= WHAT YOU HAVE TO DO =
Copy the lines of the data below exactly, starting at the first and stopping after the line that contains "scene.camera = cam"; include no pictures.

= SUPPLIED MATERIAL =

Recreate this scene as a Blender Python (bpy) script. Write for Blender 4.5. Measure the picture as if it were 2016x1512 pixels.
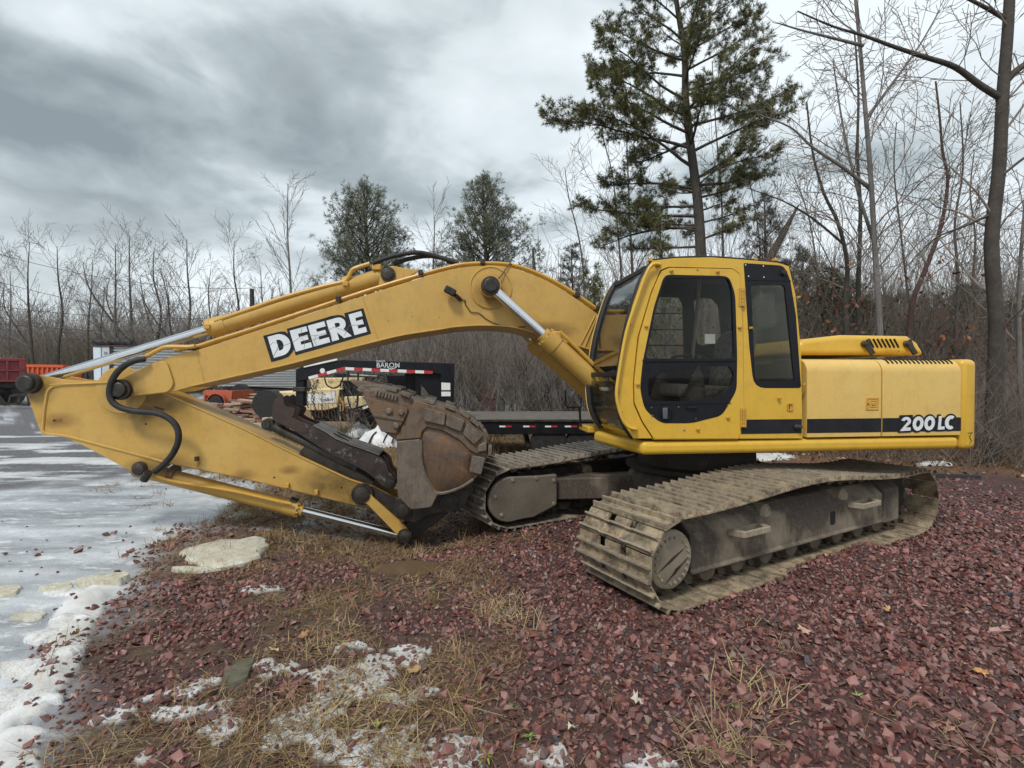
import bpy, bmesh, math, random
import numpy as np
from mathutils import Vector, Matrix
from mathutils.geometry import tessellate_polygon
random.seed(7); RNG = np.random.default_rng(11)
R = math.radians
for o in list(bpy.data.objects): bpy.data.objects.remove(o)
scene = bpy.context.scene
col = scene.collection

# ------------------------------------------------------------------ camera, sky, sun, exposure
CAM_H, FPX, HOR = 1.69, 1000.0, 743.0
PITCH = math.atan((756 - HOR) / FPX)
cd = bpy.data.cameras.new("camera"); cam = bpy.data.objects.new("camera", cd); col.objects.link(cam)
cd.sensor_width = 36; cd.lens = FPX / 2016 * 36; cd.clip_start = .05; cd.clip_end = 2000
cam.location = (0, 0, CAM_H); cam.rotation_euler = (R(90) - PITCH, 0, 0)
scene.camera = cam

SUN_EL, SUN_AZ = R(52), R(205)          # azimuth clockwise from +Y: the sun is behind the cloud, over the photographer's shoulder
W = bpy.data.worlds.new("World"); scene.world = W; W.use_nodes = True
nt = W.node_tree; nt.nodes.clear()
def wn(t, **k):
    n = nt.nodes.new(t)
    for a, b in k.items(): setattr(n, a, b)
    return n
def wl(a, b): nt.links.new(a, b)
def wmath(op, a, b=None, c=None):
    n = wn("ShaderNodeMath", operation=op)
    for i, x in enumerate((a, b, c)):
        if x is None: continue
        if isinstance(x, (int, float)): n.inputs[i].default_value = x
        else: wl(x, n.inputs[i])
    return n.outputs[0]
sky = wn("ShaderNodeTexSky", sky_type="NISHITA", sun_disc=False, sun_elevation=SUN_EL, sun_rotation=SUN_AZ)
bg1 = wn("ShaderNodeBackground"); bg1.inputs[1].default_value = .1; wl(sky.outputs[0], bg1.inputs[0])
tc = wn("ShaderNodeTexCoord"); sp = wn("ShaderNodeSeparateXYZ"); wl(tc.outputs["Generated"], sp.inputs[0])
zz = wmath("ADD", wmath("MAXIMUM", sp.outputs[2], 0.0), .22)
cb = wn("ShaderNodeCombineXYZ")
wl(wmath("DIVIDE", sp.outputs[0], zz), cb.inputs[0]); wl(wmath("DIVIDE", sp.outputs[1], zz), cb.inputs[1])
mp = wn("ShaderNodeMapping"); mp.inputs["Location"].default_value = (3.1, 7.4, 0); mp.inputs["Rotation"].default_value = (0, 0, R(24))
mp.inputs["Scale"].default_value = (1.0, 1.1, 1); wl(cb.outputs[0], mp.inputs[0])
n1 = wn("ShaderNodeTexNoise"); n1.inputs["Scale"].default_value = 1.25; n1.inputs["Detail"].default_value = 6; n1.inputs["Roughness"].default_value = .5
n1.inputs["Distortion"].default_value = .35; wl(mp.outputs[0], n1.inputs["Vector"])
n2 = wn("ShaderNodeTexNoise"); n2.inputs["Scale"].default_value = 3.4; n2.inputs["Detail"].default_value = 5; n2.inputs["Distortion"].default_value = .5
wl(mp.outputs[0], n2.inputs["Vector"])
f = wmath("ADD", wmath("MULTIPLY", n1.outputs[0], .78), wmath("MULTIPLY", n2.outputs[0], .22))
f = wmath("ADD", f, wmath("MULTIPLY", sp.outputs[0], .10))       # the overcast is thinner towards +X
cr = wn("ShaderNodeValToRGB"); wl(f, cr.inputs[0])
e = cr.color_ramp.elements
e[0].position = .35; e[0].color = (.165, .192, .198, 1); e[1].position = .60; e[1].color = (.575, .62, .638, 1)
m_ = e.new(.44); m_.color = (.285, .325, .333, 1); m_ = e.new(.50); m_.color = (.445, .49, .505, 1)
# the cloud layer thins to a bright rim low over the horizon
rim = wn("ShaderNodeMapRange"); rim.inputs[1].default_value = .30; rim.inputs[2].default_value = .10; wl(sp.outputs[2], rim.inputs[0])
mx = wn("ShaderNodeMix", data_type="RGBA"); wl(wmath("MULTIPLY", rim.outputs[0], .55), mx.inputs[0]); wl(cr.outputs[0], mx.inputs[6]); mx.inputs[7].default_value = (.585, .625, .64, 1)
bg2 = wn("ShaderNodeBackground"); bg2.inputs[1].default_value = 1.0; wl(mx.outputs[2], bg2.inputs[0])
ms = wn("ShaderNodeMixShader"); ms.inputs[0].default_value = .9; wl(bg1.outputs[0], ms.inputs[1]); wl(bg2.outputs[0], ms.inputs[2])
wo = wn("ShaderNodeOutputWorld"); wl(ms.outputs[0], wo.inputs[0])

sd = bpy.data.lights.new("sun", "SUN"); sun = bpy.data.objects.new("sun", sd); col.objects.link(sun)
sd.energy = 1.5; sd.angle = R(12); sd.color = (1, .97, .92)
sdir = Vector((math.sin(SUN_AZ) * math.cos(SUN_EL), math.cos(SUN_AZ) * math.cos(SUN_EL), math.sin(SUN_EL)))
sun.rotation_euler = sdir.to_track_quat('Z', 'Y').to_euler(); sun.location = (-10, -15, 30)
vs = scene.view_settings
vs.view_transform = "Standard"; vs.look = "None"; vs.gamma = 1; vs.use_curve_mapping = False; vs.exposure = .80
scene.cycles.transparent_max_bounces = 24

# ------------------------------------------------------------------ measuring: where a line of sight meets a real plane
def ray(px, py):
    d = Vector(((px - 1008) / FPX, 1, -(py - 756) / FPX))
    c, s = math.cos(PITCH), math.sin(PITCH)
    return Vector((d.x, d.y * c + d.z * s, d.z * c - d.y * s))
def ground_at(px, py, z=0.0):
    d = ray(px, py); t = (z - CAM_H) / d.z
    return Vector((d.x * t, d.y * t, z))
def wall_at(px, py, Y):
    d = ray(px, py); t = Y / d.y
    return Vector((d.x * t, Y, CAM_H + d.z * t))
MC = Vector((2.17, 6.0, 0)); TH = R(7.0); PH = R(29.7)
def local_at(px, py, ly, ang=TH):
    d = ray(px, py); n = Vector((-math.sin(ang), math.cos(ang), 0)); r = Vector((math.cos(ang), math.sin(ang), 0))
    t = (n.dot(MC) + ly) / n.dot(d)
    p = Vector((d.x * t, d.y * t, CAM_H + d.z * t))
    return (r.dot(p - MC), p.z)
def H(pts, ly): return [local_at(x, y, ly) for x, y in pts]

# ------------------------------------------------------------------ mesh building
def fillet(poly, r, n=4):
    out = []; N = len(poly)
    for i in range(N):
        p0, p1, p2 = Vector(poly[i - 1]), Vector(poly[i]), Vector(poly[(i + 1) % N])
        a, b = p0 - p1, p2 - p1
        k = r[i] if isinstance(r, (list, tuple)) else r
        k = min(k, a.length * .48, b.length * .48)
        if k < 1e-4: out.append(tuple(p1)); continue
        A, B = p1 + a.normalized() * k, p1 + b.normalized() * k
        for j in range(n + 1):
            t = j / n; out.append(tuple(A * (1 - t) ** 2 + p1 * 2 * t * (1 - t) + B * t * t))
    return out
def smooth(pts, n=6, closed=False):
    P = [Vector(p) for p in pts]; N = len(P); out = []
    rng = range(N) if closed else range(N - 1)
    for i in rng:
        a = P[(i - 1) % N] if closed or i > 0 else P[0]; b = P[i]; c = P[(i + 1) % N]
        d = P[(i + 2) % N] if closed or i + 2 < N else P[-1]
        for j in range(n):
            t = j / n
            out.append(.5 * (2 * b + (c - a) * t + (2 * a - 5 * b + 4 * c - d) * t * t + (3 * b - a - 3 * c + d) * t ** 3))
    if not closed: out.append(P[-1])
    return [tuple(p) for p in out]
def area(poly): return sum(a[0] * b[1] - b[0] * a[1] for a, b in zip(poly, poly[1:] + poly[:1])) / 2

class MB:
    def __init__(s): s.v = []; s.f = []
    def add(s, v, f):
        k = len(s.v); s.v += [tuple(x) for x in v]; s.f += [tuple(i + k for i in q) for q in f]; return s
    def box(s, c, d, rot=None):
        x, y, z = d[0] / 2, d[1] / 2, d[2] / 2
        v = [Vector(p) for p in ((-x,-y,-z),(x,-y,-z),(x,y,-z),(-x,y,-z),(-x,-y,z),(x,-y,z),(x,y,z),(-x,y,z))]
        if rot is not None: v = [rot @ p for p in v]
        c = Vector(c)
        return s.add([p + c for p in v], [(3,2,1,0),(4,5,6,7),(0,1,5,4),(1,2,6,5),(2,3,7,6),(3,0,4,7)])
    def span(s, a, b):
        return s.box([(a[i] + b[i]) / 2 for i in range(3)], [abs(b[i] - a[i]) for i in range(3)])
    def beam(s, p0, p1, w, h, up=(0, 0, 1)):
        p0, p1 = Vector(p0), Vector(p1); d = p1 - p0; x = d.normalized(); y = Vector(up).cross(x)
        if y.length < 1e-4: y = Vector((0, 1, 0)).cross(x)
        y.normalize(); z = x.cross(y); M = Matrix((x, y, z)).transposed()
        return s.box((p0 + p1) / 2, (d.length, w, h), M)
    def tube(s, pts, r, n=8, cap=True):
        P = [Vector(p) for p in pts]; N = len(P)
        rr = r if isinstance(r, (list, tuple)) else [r] * N
        t0 = (P[1] - P[0]).normalized(); u = t0.orthogonal().normalized(); V = []
        for i in range(N):
            t = (P[min(i + 1, N - 1)] - P[max(i - 1, 0)])
            t = t.normalized() if t.length > 1e-9 else t0
            u = (u - t * u.dot(t)); u = u.normalized() if u.length > 1e-6 else t.orthogonal().normalized()
            w = t.cross(u)
            V += [P[i] + (u * math.cos(2 * math.pi * j / n) + w * math.sin(2 * math.pi * j / n)) * rr[i] for j in range(n)]
        F = [(i * n + j, i * n + (j + 1) % n, (i + 1) * n + (j + 1) % n, (i + 1) * n + j) for i in range(N - 1) for j in range(n)]
        if cap: F += [tuple(range(n))[::-1], tuple((N - 1) * n + j for j in range(n))]
        return s.add(V, F)
    def cyl(s, p0, p1, r, n=20, r1=None): return s.tube([p0, p1], [r, r if r1 is None else r1], n)
    def rod(s, prof, p0, axis, n=24):
        """turned part: prof = [(distance along axis, radius)...]"""
        a = Vector(axis).normalized(); p0 = Vector(p0); u = a.orthogonal().normalized(); w = a.cross(u); V = []
        for d, r in prof: V += [p0 + a * d + (u * math.cos(2 * math.pi * j / n) + w * math.sin(2 * math.pi * j / n)) * max(r, 1e-4) for j in range(n)]
        N = len(prof)
        F = [(i * n + j, i * n + (j + 1) % n, (i + 1) * n + (j + 1) % n, (i + 1) * n + j) for i in range(N - 1) for j in range(n)]
        F += [tuple(range(n))[::-1], tuple((N - 1) * n + j for j in range(n))]
        return s.add(V, F)
    def prism(s, poly, a, b, holes=(), axis='y'):
        """plane outline carried from a to b along the axis; outline in (x,z) for y, (y,z) for x, (x,y) for z"""
        loops = [list(poly)] + [list(h) for h in holes]
        loops = [l if area(l) > 0 else l[::-1] for l in loops]
        flat = [p for l in loops for p in l]; N = len(flat)
        put = {'y': lambda p, t: (p[0], t, p[1]), 'x': lambda p, t: (t, p[0], p[1]), 'z': lambda p, t: (p[0], p[1], t)}[axis]
        V = [put(p, a) for p in flat] + [put(p, b) for p in flat]; F = []
        if len(loops) == 1: F += [tuple(range(N)), tuple(range(N, 2 * N))[::-1]]
        else:
            T = tessellate_polygon([[Vector((p[0], p[1], 0)) for p in l] for l in loops])
            for t in T:
                q = [flat[i] for i in t]
                t = tuple(t) if area(q) > 0 else tuple(t)[::-1]
                F += [t, tuple(i + N for i in t)[::-1]]
        k = 0
        for li, l in enumerate(loops):
            n = len(l)
            for i in range(n):
                i0, i1 = k + i, k + (i + 1) % n
                q = (i0, i0 + N, i1 + N, i1)
                F.append(q if li == 0 else q[::-1])
            k += n
        if (axis == 'y') == (b < a): F = [q[::-1] for q in F]
        return s.add(V, F)
    def strip(s, pts, y0, y1, t):
        """plate of thickness t following a polyline in (x,z), from y0 to y1"""
        P = [Vector(p) for p in pts]; N = len(P); off = []
        for i in range(N):
            d = (P[min(i + 1, N - 1)] - P[max(i - 1, 0)]).normalized(); off.append(P[i] + Vector((-d.y, d.x)) * t)
        return s.prism([tuple(p) for p in P] + [tuple(p) for p in off[::-1]], y0, y1)
    def obj(s, name, m, parent=None, bevel=0, sm=True, angle=38, seg=2, loc=None, rz=0):
        me = bpy.data.meshes.new(name); me.from_pydata(s.v, [], s.f); me.update()
        bm = bmesh.new(); bm.from_mesh(me); bmesh.ops.recalc_face_normals(bm, faces=bm.faces)
        bm.to_mesh(me); bm.free()
        if sm:
            me.shade_smooth(); me.set_sharp_from_angle(angle=R(angle))
        for x in (m if isinstance(m, (list, tuple)) else [m]): me.materials.append(x)
        o = bpy.data.objects.new(name, me); col.objects.link(o)
        if parent: o.parent = parent
        if loc is not None: o.location = loc
        if rz: o.rotation_euler.z = rz
        if bevel:
            b = o.modifiers.new("bevel", "BEVEL"); b.width = bevel; b.segments = seg; b.limit_method = 'ANGLE'; b.angle_limit = R(40); b.harden_normals = False
        return o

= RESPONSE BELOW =
Recreate this scene as a Blender Python (bpy) script. Write for Blender 4.5. Measure the picture as if it were 2016x1512 pixels.
import bpy, bmesh, math, random
import numpy as np
from mathutils import Vector, Matrix
from mathutils.geometry import tessellate_polygon
random.seed(7); RNG = np.random.default_rng(11)
R = math.radians
for o in list(bpy.data.objects): bpy.data.objects.remove(o)
scene = bpy.context.scene
col = scene.collection

# ------------------------------------------------------------------ camera, sky, sun, exposure
CAM_H, FPX, HOR = 1.69, 1000.0, 743.0
PITCH = math.atan((756 - HOR) / FPX)
cd = bpy.data.cameras.new("camera"); cam = bpy.data.objects.new("camera", cd); col.objects.link(cam)
cd.sensor_width = 36; cd.lens = FPX / 2016 * 36; cd.clip_start = .05; cd.clip_end = 2000
cam.location = (0, 0, CAM_H); cam.rotation_euler = (R(90) - PITCH, 0, 0)
scene.camera = cam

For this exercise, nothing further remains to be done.